What is required -> Retype the material below. Keep every word exactly as it is.

═════ Provided material ═════

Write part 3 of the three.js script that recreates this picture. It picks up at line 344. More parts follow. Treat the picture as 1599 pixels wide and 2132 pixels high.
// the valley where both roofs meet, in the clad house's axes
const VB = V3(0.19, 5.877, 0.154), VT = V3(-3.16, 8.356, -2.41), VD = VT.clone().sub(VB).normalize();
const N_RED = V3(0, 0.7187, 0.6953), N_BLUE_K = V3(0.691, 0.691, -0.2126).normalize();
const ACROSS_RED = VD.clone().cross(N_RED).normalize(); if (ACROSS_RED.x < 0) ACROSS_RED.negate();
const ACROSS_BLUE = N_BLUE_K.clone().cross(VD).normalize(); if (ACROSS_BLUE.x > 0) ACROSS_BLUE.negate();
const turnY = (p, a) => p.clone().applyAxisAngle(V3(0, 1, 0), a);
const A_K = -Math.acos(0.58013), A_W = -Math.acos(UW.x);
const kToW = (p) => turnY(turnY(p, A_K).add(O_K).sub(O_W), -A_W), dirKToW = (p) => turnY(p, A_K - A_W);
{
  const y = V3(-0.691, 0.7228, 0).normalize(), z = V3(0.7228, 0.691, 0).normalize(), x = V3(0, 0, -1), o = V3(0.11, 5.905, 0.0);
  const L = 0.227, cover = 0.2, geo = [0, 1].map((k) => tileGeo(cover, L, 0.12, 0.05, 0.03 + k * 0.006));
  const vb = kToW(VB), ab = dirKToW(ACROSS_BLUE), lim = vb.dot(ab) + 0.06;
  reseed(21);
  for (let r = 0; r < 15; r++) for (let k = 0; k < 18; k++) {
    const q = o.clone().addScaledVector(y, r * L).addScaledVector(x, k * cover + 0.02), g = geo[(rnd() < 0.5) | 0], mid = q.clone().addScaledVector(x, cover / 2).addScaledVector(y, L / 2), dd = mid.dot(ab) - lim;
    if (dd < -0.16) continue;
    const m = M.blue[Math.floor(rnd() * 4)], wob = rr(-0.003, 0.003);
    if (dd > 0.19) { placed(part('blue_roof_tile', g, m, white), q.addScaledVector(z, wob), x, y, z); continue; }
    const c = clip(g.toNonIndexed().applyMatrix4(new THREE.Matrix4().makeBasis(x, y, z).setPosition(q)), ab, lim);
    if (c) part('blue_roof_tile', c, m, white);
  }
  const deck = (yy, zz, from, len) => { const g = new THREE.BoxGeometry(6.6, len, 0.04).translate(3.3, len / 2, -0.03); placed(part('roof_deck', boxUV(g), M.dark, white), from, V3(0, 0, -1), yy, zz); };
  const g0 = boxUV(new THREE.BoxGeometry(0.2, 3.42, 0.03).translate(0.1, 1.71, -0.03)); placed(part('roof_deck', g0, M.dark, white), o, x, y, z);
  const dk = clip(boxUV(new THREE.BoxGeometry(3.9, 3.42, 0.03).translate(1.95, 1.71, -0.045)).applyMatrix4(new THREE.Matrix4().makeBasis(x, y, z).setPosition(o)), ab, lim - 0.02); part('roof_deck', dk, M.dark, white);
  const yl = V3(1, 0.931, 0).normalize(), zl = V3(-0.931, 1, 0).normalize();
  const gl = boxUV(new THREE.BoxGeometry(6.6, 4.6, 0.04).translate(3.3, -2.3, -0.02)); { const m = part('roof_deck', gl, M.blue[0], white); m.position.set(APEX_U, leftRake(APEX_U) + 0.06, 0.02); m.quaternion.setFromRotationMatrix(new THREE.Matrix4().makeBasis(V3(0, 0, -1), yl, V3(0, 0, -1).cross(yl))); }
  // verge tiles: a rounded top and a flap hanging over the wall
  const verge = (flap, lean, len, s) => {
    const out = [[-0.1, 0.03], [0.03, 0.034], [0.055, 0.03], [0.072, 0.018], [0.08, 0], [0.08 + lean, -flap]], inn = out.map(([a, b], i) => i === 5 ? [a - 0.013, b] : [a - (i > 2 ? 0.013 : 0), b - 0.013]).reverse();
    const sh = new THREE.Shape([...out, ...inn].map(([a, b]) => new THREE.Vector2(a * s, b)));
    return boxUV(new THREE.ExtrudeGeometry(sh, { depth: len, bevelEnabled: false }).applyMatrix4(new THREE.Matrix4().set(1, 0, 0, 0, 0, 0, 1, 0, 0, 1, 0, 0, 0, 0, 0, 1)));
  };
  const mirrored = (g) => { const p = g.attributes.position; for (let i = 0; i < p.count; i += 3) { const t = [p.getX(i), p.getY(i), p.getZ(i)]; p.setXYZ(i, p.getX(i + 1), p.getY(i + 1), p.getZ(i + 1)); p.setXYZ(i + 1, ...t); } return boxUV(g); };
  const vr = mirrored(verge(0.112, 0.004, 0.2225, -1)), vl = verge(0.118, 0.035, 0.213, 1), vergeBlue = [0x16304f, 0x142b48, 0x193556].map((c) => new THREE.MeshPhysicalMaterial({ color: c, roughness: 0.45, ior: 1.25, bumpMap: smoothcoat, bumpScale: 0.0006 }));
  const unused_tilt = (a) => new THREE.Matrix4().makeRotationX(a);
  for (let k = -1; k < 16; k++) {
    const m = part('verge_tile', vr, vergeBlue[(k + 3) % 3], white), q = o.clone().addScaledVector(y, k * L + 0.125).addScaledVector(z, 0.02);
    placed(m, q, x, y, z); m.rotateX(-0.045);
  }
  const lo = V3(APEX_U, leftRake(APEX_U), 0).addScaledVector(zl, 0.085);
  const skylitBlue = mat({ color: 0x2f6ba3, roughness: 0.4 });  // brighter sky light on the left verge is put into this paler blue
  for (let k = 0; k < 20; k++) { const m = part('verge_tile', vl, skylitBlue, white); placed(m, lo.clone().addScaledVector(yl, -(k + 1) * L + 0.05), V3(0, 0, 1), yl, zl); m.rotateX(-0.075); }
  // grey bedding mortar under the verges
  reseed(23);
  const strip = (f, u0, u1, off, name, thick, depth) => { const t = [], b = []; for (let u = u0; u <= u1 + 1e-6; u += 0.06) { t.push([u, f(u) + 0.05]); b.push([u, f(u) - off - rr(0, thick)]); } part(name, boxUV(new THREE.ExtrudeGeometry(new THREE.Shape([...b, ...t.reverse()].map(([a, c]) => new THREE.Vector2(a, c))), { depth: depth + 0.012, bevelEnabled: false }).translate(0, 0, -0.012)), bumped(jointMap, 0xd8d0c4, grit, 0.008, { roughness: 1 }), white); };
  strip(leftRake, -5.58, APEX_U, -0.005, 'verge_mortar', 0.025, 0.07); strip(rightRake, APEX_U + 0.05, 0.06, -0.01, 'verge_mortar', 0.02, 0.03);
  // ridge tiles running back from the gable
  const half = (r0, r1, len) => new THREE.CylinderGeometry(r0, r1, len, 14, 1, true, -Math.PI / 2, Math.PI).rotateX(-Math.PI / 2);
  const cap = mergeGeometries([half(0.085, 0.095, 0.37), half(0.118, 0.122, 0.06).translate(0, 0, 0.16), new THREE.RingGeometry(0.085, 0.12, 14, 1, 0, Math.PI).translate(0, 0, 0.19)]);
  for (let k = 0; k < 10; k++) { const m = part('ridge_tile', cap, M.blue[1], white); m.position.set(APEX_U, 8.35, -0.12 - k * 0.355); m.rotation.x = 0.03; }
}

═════

Worked solution ->
Write part 3 of the three.js script that recreates this picture. It picks up at line 344. More parts follow. Treat the picture as 1599 pixels wide and 2132 pixels high.
// the valley where both roofs meet, in the clad house's axes
const VB = V3(0.19, 5.877, 0.154), VT = V3(-3.16, 8.356, -2.41), VD = VT.clone().sub(VB).normalize();
const N_RED = V3(0, 0.7187, 0.6953), N_BLUE_K = V3(0.691, 0.691, -0.2126).normalize();
const ACROSS_RED = VD.clone().cross(N_RED).normalize(); if (ACROSS_RED.x < 0) ACROSS_RED.negate();
const ACROSS_BLUE = N_BLUE_K.clone().cross(VD).normalize(); if (ACROSS_BLUE.x > 0) ACROSS_BLUE.negate();
const turnY = (p, a) => p.clone().applyAxisAngle(V3(0, 1, 0), a);
const A_K = -Math.acos(0.58013), A_W = -Math.acos(UW.x);
const kToW = (p) => turnY(turnY(p, A_K).add(O_K).sub(O_W), -A_W), dirKToW = (p) => turnY(p, A_K - A_W);
{
  const y = V3(-0.691, 0.7228, 0).normalize(), z = V3(0.7228, 0.691, 0).normalize(), x = V3(0, 0, -1), o = V3(0.11, 5.905, 0.0);
  const L = 0.227, cover = 0.2, geo = [0, 1].map((k) => tileGeo(cover, L, 0.12, 0.05, 0.03 + k * 0.006));
  const vb = kToW(VB), ab = dirKToW(ACROSS_BLUE), lim = vb.dot(ab) + 0.06;
  reseed(21);
  for (let r = 0; r < 15; r++) for (let k = 0; k < 18; k++) {
    const q = o.clone().addScaledVector(y, r * L).addScaledVector(x, k * cover + 0.02), g = geo[(rnd() < 0.5) | 0], mid = q.clone().addScaledVector(x, cover / 2).addScaledVector(y, L / 2), dd = mid.dot(ab) - lim;
    if (dd < -0.16) continue;
    const m = M.blue[Math.floor(rnd() * 4)], wob = rr(-0.003, 0.003);
    if (dd > 0.19) { placed(part('blue_roof_tile', g, m, white), q.addScaledVector(z, wob), x, y, z); continue; }
    const c = clip(g.toNonIndexed().applyMatrix4(new THREE.Matrix4().makeBasis(x, y, z).setPosition(q)), ab, lim);
    if (c) part('blue_roof_tile', c, m, white);
  }
  const deck = (yy, zz, from, len) => { const g = new THREE.BoxGeometry(6.6, len, 0.04).translate(3.3, len / 2, -0.03); placed(part('roof_deck', boxUV(g), M.dark, white), from, V3(0, 0, -1), yy, zz); };
  const g0 = boxUV(new THREE.BoxGeometry(0.2, 3.42, 0.03).translate(0.1, 1.71, -0.03)); placed(part('roof_deck', g0, M.dark, white), o, x, y, z);
  const dk = clip(boxUV(new THREE.BoxGeometry(3.9, 3.42, 0.03).translate(1.95, 1.71, -0.045)).applyMatrix4(new THREE.Matrix4().makeBasis(x, y, z).setPosition(o)), ab, lim - 0.02); part('roof_deck', dk, M.dark, white);
  const yl = V3(1, 0.931, 0).normalize(), zl = V3(-0.931, 1, 0).normalize();
  const gl = boxUV(new THREE.BoxGeometry(6.6, 4.6, 0.04).translate(3.3, -2.3, -0.02)); { const m = part('roof_deck', gl, M.blue[0], white); m.position.set(APEX_U, leftRake(APEX_U) + 0.06, 0.02); m.quaternion.setFromRotationMatrix(new THREE.Matrix4().makeBasis(V3(0, 0, -1), yl, V3(0, 0, -1).cross(yl))); }
  // verge tiles: a rounded top and a flap hanging over the wall
  const verge = (flap, lean, len, s) => {
    const out = [[-0.1, 0.03], [0.03, 0.034], [0.055, 0.03], [0.072, 0.018], [0.08, 0], [0.08 + lean, -flap]], inn = out.map(([a, b], i) => i === 5 ? [a - 0.013, b] : [a - (i > 2 ? 0.013 : 0), b - 0.013]).reverse();
    const sh = new THREE.Shape([...out, ...inn].map(([a, b]) => new THREE.Vector2(a * s, b)));
    return boxUV(new THREE.ExtrudeGeometry(sh, { depth: len, bevelEnabled: false }).applyMatrix4(new THREE.Matrix4().set(1, 0, 0, 0, 0, 0, 1, 0, 0, 1, 0, 0, 0, 0, 0, 1)));
  };
  const mirrored = (g) => { const p = g.attributes.position; for (let i = 0; i < p.count; i += 3) { const t = [p.getX(i), p.getY(i), p.getZ(i)]; p.setXYZ(i, p.getX(i + 1), p.getY(i + 1), p.getZ(i + 1)); p.setXYZ(i + 1, ...t); } return boxUV(g); };
  const vr = mirrored(verge(0.112, 0.004, 0.2225, -1)), vl = verge(0.118, 0.035, 0.213, 1), vergeBlue = [0x16304f, 0x142b48, 0x193556].map((c) => new THREE.MeshPhysicalMaterial({ color: c, roughness: 0.45, ior: 1.25, bumpMap: smoothcoat, bumpScale: 0.0006 }));
  const unused_tilt = (a) => new THREE.Matrix4().makeRotationX(a);
  for (let k = -1; k < 16; k++) {
    const m = part('verge_tile', vr, vergeBlue[(k + 3) % 3], white), q = o.clone().addScaledVector(y, k * L + 0.125).addScaledVector(z, 0.02);
    placed(m, q, x, y, z); m.rotateX(-0.045);
  }
  const lo = V3(APEX_U, leftRake(APEX_U), 0).addScaledVector(zl, 0.085);
  const skylitBlue = mat({ color: 0x2f6ba3, roughness: 0.4 });  // brighter sky light on the left verge is put into this paler blue
  for (let k = 0; k < 20; k++) { const m = part('verge_tile', vl, skylitBlue, white); placed(m, lo.clone().addScaledVector(yl, -(k + 1) * L + 0.05), V3(0, 0, 1), yl, zl); m.rotateX(-0.075); }
  // grey bedding mortar under the verges
  reseed(23);
  const strip = (f, u0, u1, off, name, thick, depth) => { const t = [], b = []; for (let u = u0; u <= u1 + 1e-6; u += 0.06) { t.push([u, f(u) + 0.05]); b.push([u, f(u) - off - rr(0, thick)]); } part(name, boxUV(new THREE.ExtrudeGeometry(new THREE.Shape([...b, ...t.reverse()].map(([a, c]) => new THREE.Vector2(a, c))), { depth: depth + 0.012, bevelEnabled: false }).translate(0, 0, -0.012)), bumped(jointMap, 0xd8d0c4, grit, 0.008, { roughness: 1 }), white); };
  strip(leftRake, -5.58, APEX_U, -0.005, 'verge_mortar', 0.025, 0.07); strip(rightRake, APEX_U + 0.05, 0.06, -0.01, 'verge_mortar', 0.02, 0.03);
  // ridge tiles running back from the gable
  const half = (r0, r1, len) => new THREE.CylinderGeometry(r0, r1, len, 14, 1, true, -Math.PI / 2, Math.PI).rotateX(-Math.PI / 2);
  const cap = mergeGeometries([half(0.085, 0.095, 0.37), half(0.118, 0.122, 0.06).translate(0, 0, 0.16), new THREE.RingGeometry(0.085, 0.12, 14, 1, 0, Math.PI).translate(0, 0, 0.19)]);
  for (let k = 0; k < 10; k++) { const m = part('ridge_tile', cap, M.blue[1], white); m.position.set(APEX_U, 8.35, -0.12 - k * 0.355); m.rotation.x = 0.03; }
}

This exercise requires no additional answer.